Sesso e Arte, Religione e Sadismo si fondono e confondono nel dramma pucciniano ambientato nel giugno 1800 a Roma. Hic amor, haec patria est! Stefano La Colla è un mirabile Mario Cavaradossi, sognatore come il migliore dei pittori, ma nobile e fiero come si addice a un «Cavaliere» discendente di un’antica famiglia di patrizi romani. La Colla assolve con fraseggio eloquente l’impervia parte tenorile con puntature vertiginose, dominando costantemente il palcoscenico con verve attoriale lusinghiera e di sicuro effetto. Artista innamorato in «Recondita armonia»; amante tenerissimo nel dolce idillio di «Qual occhio al mondo può star di paro all’ardente occhio tuo nero?»; eroico repubblicano infuocato nel terzetto travolgente «L’alba vindice appar» quando truci visu proclama i propri sentimenti libertari contro le tirannidi. Ovazione del pubblico piacentino per «E lucevan le stelle»: senza esplicite richieste, anche il bis. Susanna Branchini, voce dal colore pregevole ma in certi punti dal suono un po’ metallico, con notevole impegno scenico accende scavi interiori e dà corpo a una Floria Tosca tenace – talvolta anche troppo – che indulge volentieri in una graffiante recitazione. Raccolta nel sacro pudore della sofferenza, mentre ausculta la propria angoscia, prega devotamente il Signore e riflette sul proprio destino esoràbile in un non memorabile «Vissi d’arte». Il barone Scarpia, ex opibus summis, non è solo il motore del dramma ma è incarnazione dei feroci superbi e dei cupidi lascivi: dotato di ingegno tanto avvezzo alle simulazioni è tout entier à sa proie attaché, la seducente diva. L’immutabile crudeltà del personaggio è esaltata superbamente dal baritono mongolo Amartuvshin Enkhbat, già apprezzato ampiamente in ruoli verdiani, presenza di forte autorità e voce dalle ricche nuances espressive che ha fatto ben trasparire la diabolica ebrietudine del capo della polizia borbonica: dalla fastosa scena del Te Deum – con solenne processione in Sant’Andrea Della Valle dal sapore cinematografico letteralmente immersa da nubi di incenso sparso da sacratici turiboli – fino alle due arie del secondo atto, «Ella verrà», dichiarazione del suo credo erotico, ed il “monologo” «Già.
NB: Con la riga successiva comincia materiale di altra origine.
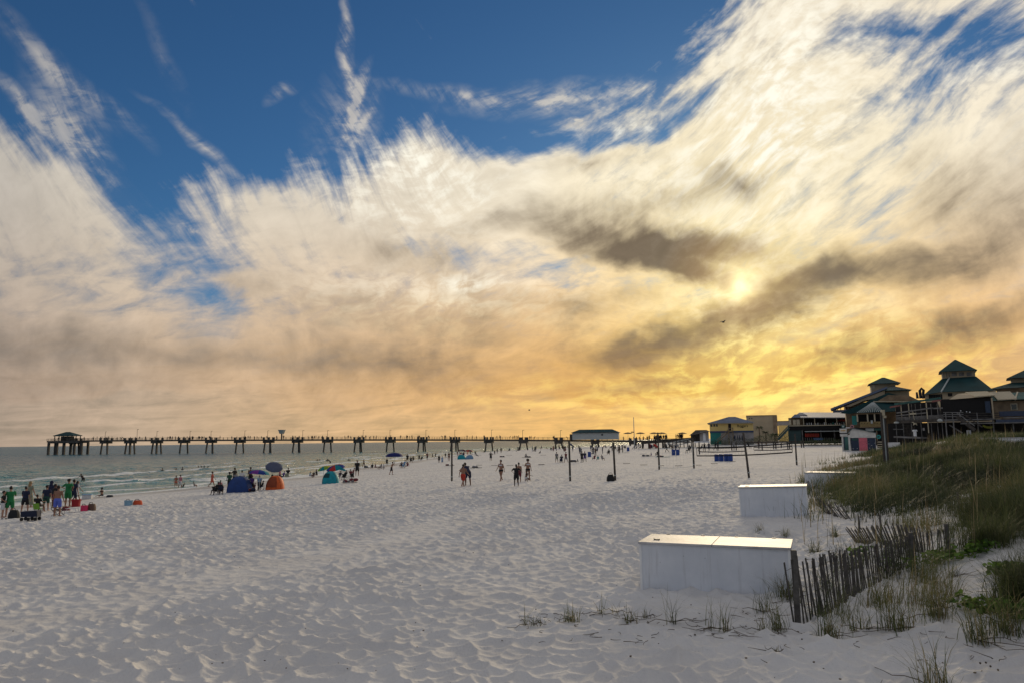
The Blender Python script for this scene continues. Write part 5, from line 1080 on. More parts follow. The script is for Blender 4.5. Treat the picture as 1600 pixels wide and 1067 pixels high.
POSES = dict(
 stand=dict(), stand2=dict(legL=(-4, 6, 2), legR=(8, 6, 6), armL=(12, 14, 35), armR=(-4, 12, 15), turn=20), contra=dict(fem=1, legL=(0, 3, 0), legR=(10, 8, 16), armR=(20, 25, 80), head=8),
 phone=dict(armL=(35, 12, 95), armR=(35, 12, 100), inL=12, inR=12, head=15), point=dict(armR=(85, 5, 10), armL=(5, 8, 10)), hips=dict(armL=(-25, 42, 75), armR=(-25, 42, 75), inL=50, inR=50),
 walk=dict(legL=(26, 3, 8), legR=(-20, 3, 22), armL=(-22, 8, 15), armR=(24, 8, 25), lean=5), fwalk=dict(fem=1, legL=(22, 2, 6), legR=(-16, 2, 20), armL=(-15, 10, 12), armR=(18, 10, 18)),
 run=dict(legL=(48, 2, 62), legR=(-24, 2, 30), armL=(-40, 8, 80), armR=(45, 8, 85), lean=14), throw=dict(legL=(16, 6, 16), legR=(-14, 6, 8), armL=(70, 30, 20), armR=(120, 30, 40), lean=14),
 bend=dict(lean=48, legL=(12, 5, 18), legR=(4, 5, 12), armL=(55, 6, 20), armR=(50, 6, 35), head=20), fstand=dict(fem=1, legL=(2, 2, 2), legR=(5, 3, 8), armL=(8, 12, 25), armR=(2, 14, 15)),
 sit=dict(lean=-12, legL=(112, 8, 108), legR=(105, 10, 100), armL=(35, 12, 20), armR=(38, 12, 20), foot=0), sit2=dict(lean=8, legL=(95, 18, 62), legR=(88, 6, 12), armL=(50, 10, 30), armR=(-30, 14, 5), foot=-20, fem=1),
 sitphone=dict(lean=6, fem=1, legL=(86, 6, 8), legR=(98, 8, 40), armL=(48, 10, 85), armR=(50, 10, 90), inL=10, inR=10, foot=-30), kneel=dict(lean=12, legL=(80, 10, 150), legR=(75, 10, 148), armL=(40, 10, 30), armR=(48, 8, 20), foot=60),
 chair=dict(lean=-16, legL=(82, 8, 78), legR=(84, 8, 74), armL=(25, 16, 70), armR=(28, 16, 65)), wade=dict(armL=(30, 45, 30), armR=(20, 50, 30), lean=4))
HF = 0
def person(px, py, hpx, pose, rz, label, skin=1, top=None, bot=None, hair=0, cap=None, fine=False, group=None, sink=0.0, H_=None, Y=None, z=None, extra=None, ref=1.72):
    """px, py: where the figure touches the ground in the photo; hpx: its height in photo pixels"""
    P_ = POSES[pose]; B_ = body_meshes(pose, P_, fine); body = B_['body']
    zs = np.empty(len(body.vertices)*3, np.float32); body.vertices.foreach_get('co', zs); zs = zs.reshape(-1, 3)[:, 2]; hgt = zs.max()-zs.min()
    g0 = ground(px, py) if Y is None else at(px, py, Y)
    if z is not None: g0.z = z
    sc = hpx*g0.y/F/hgt if H_ is None else H_/1.72
    sc = min(max(sc, .45), 1.15)
    t = empty('person', g0+Vector((0, 0, -sink)), R(rz), label, 'person', group); t.scale = (sc*1.14, sc*1.14, sc)
    off = Vector((0, 0, -zs.min()))
    def part(k, name, m):
        o = bpy.data.objects.new(name, B_[k]); link(o, t); o.location = off; o.material_slots[0].link = 'OBJECT'; o.material_slots[0].material = m; return o
    part('body', 'body', mskins[skin])
    if top: k, c = top; part(k, {'top': 'swim_top', 'short_dress': 'dress'}.get(k, k), CL[c])
    if bot: k, c = bot; part(k, {'trunks': 'swim_trunks'}.get(k, k), CL[c])
    if cap: k, c = cap; part(k, k, CL[c])
    if hair is not None and not (cap and cap[0] == 'hood'): k, i = hair if isinstance(hair, tuple) else ('hair', hair); part(k, 'hair', mhair[i])
    return t
LH = ('long_hair', 1); LD = ('long_hair', 0); CH = ('curly_hair', 0)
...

Mi dicon venal».
Affiancano i protagonisti, i due ciafferi cabalantes Spoletta (Manuel Pierattelli) e Sciarrone (Stefano Marchisio); il fuggiasco «console della spenta Repubblica Romana» Cesare Angelotti (Giovanni Battista Parodi); il sagrestano (Valentino Salvini, che non sembra affatto preoccuparsi di farsi udire troppo in là del boccascena), il carceriere (Simone Tansini) e il pastorello (Maria Dal Corso, che, come sovente alla cultura di tradizione orale si addice, intona con disinteressata approssimazione un breve stornello).